◆ Information provided:

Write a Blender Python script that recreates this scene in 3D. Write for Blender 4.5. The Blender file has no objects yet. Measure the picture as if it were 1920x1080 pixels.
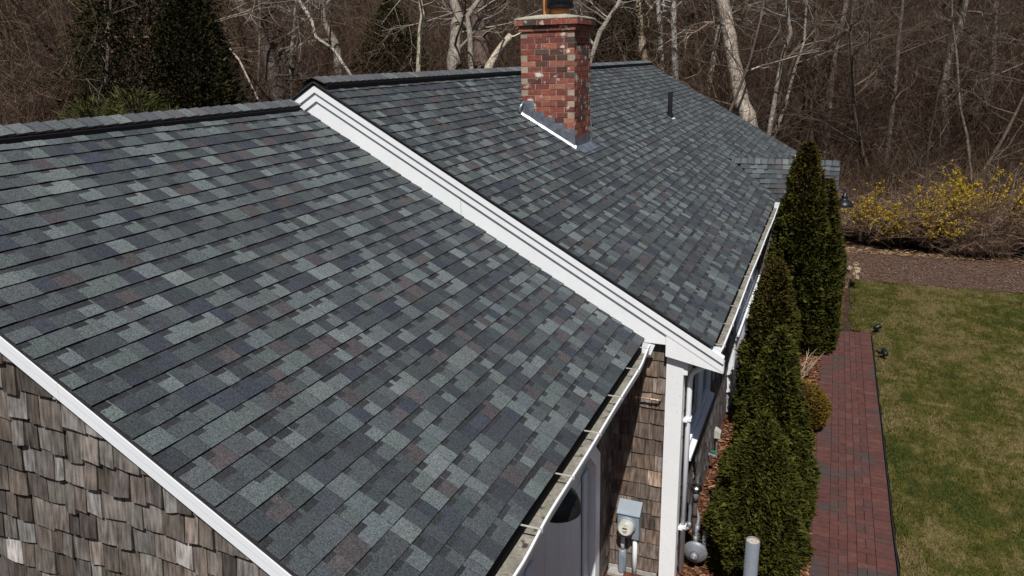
import bpy, math, random
import numpy as np
from mathutils import Vector, Matrix, noise as mnoise

# ------------------------------------------------------------------ camera, sky, sun, exposure
SC = bpy.context.scene
COL = SC.collection
R = math.radians
CAM_LOC = Vector((4.678, -6.209, 4.965))
YAW, PIT, ROL = R(-23.043), R(16.951), R(-1.471)
FPX = 1405.76                                      # focal length in pixels of the 1920 frame

def cam_axes():
    f = Vector((math.sin(YAW)*math.cos(PIT), math.cos(YAW)*math.cos(PIT), -math.sin(PIT)))
    r = Vector((math.cos(YAW), -math.sin(YAW), 0)); u = r.cross(f)
    c, s = math.cos(ROL), math.sin(ROL)
    return r*c+u*s, u*c-r*s, f
CR, CU, CF = cam_axes()
cd = bpy.data.cameras.new('camera'); cam = bpy.data.objects.new('camera', cd); COL.objects.link(cam)
cam.matrix_world = Matrix(((CR.x, CU.x, -CF.x, CAM_LOC.x), (CR.y, CU.y, -CF.y, CAM_LOC.y), (CR.z, CU.z, -CF.z, CAM_LOC.z), (0, 0, 0, 1)))
cd.sensor_width = 36; cd.lens = 36*FPX/1920; cd.clip_start = 0.05; cd.clip_end = 2000
SC.camera = cam

SUN = Vector((0.165, -0.53, 0.835)).normalized()      # towards the sun
world = bpy.data.worlds.new("World"); SC.world = world; world.use_nodes = True
nt = world.node_tree; bg = nt.nodes['Background']
sky = nt.nodes.new('ShaderNodeTexSky'); sky.sky_type = 'NISHITA'; sky.sun_disc = False
sky.sun_elevation = math.asin(SUN.z); sky.sun_rotation = math.atan2(SUN.x, SUN.y)
nt.links.new(sky.outputs[0], bg.inputs[0]); bg.inputs[1].default_value = 0.05
sl = bpy.data.lights.new('sun', 'SUN'); sl.energy = 5.0; sl.angle = R(0.53); sl.color = (1, 0.97, 0.935)
so = bpy.data.objects.new('sun', sl); COL.objects.link(so); so.rotation_euler = SUN.to_track_quat('Z', 'Y').to_euler()
so.location = (0, -20, 30)
SC.view_settings.view_transform = 'Standard'; SC.view_settings.look = 'None'
SC.view_settings.exposure = 0.10; SC.view_settings.gamma = 1
SC.cycles.max_bounces = 5; SC.cycles.diffuse_bounces = 3; SC.cycles.transparent_max_bounces = 4
try: SC.cycles.use_denoising = True
except Exception: pass

rnd = random.Random(11)
nr = np.random.default_rng(5)

def at(px, py, depth):                              # a point seen at a pixel of the 1920 frame, at a depth in metres
    return CAM_LOC + (CF + CR*((px-960)/FPX) - CU*((py-540)/FPX))*depth

def sm(a, b, x):
    t = min(1, max(0, (x-a)/(b-a))); return t*t*(3-2*t)

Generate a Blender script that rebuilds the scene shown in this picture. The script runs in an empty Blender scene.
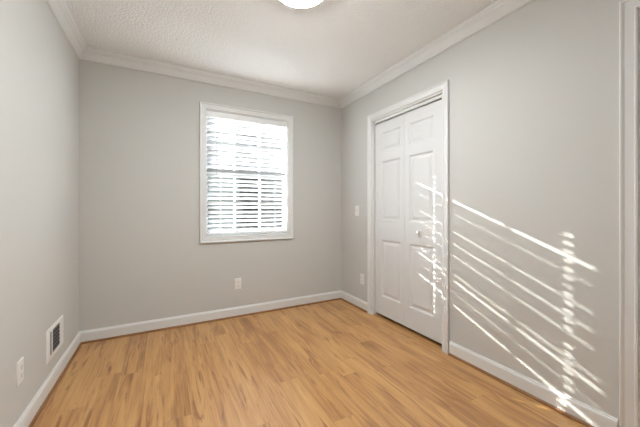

◆ Exercise aim: Pull out and copy each line containing the string "scene".

◆ Response to this task:
Write a Blender Python script that recreates this scene in 3D. Write for Blender 4.5. The Blender file has no objects yet. Measure the picture as if it were 1920x1080 pixels.
SC = bpy.context.scene
Generate a Blender script that rebuilds the scene shown in this picture. The script runs in an empty Blender scene.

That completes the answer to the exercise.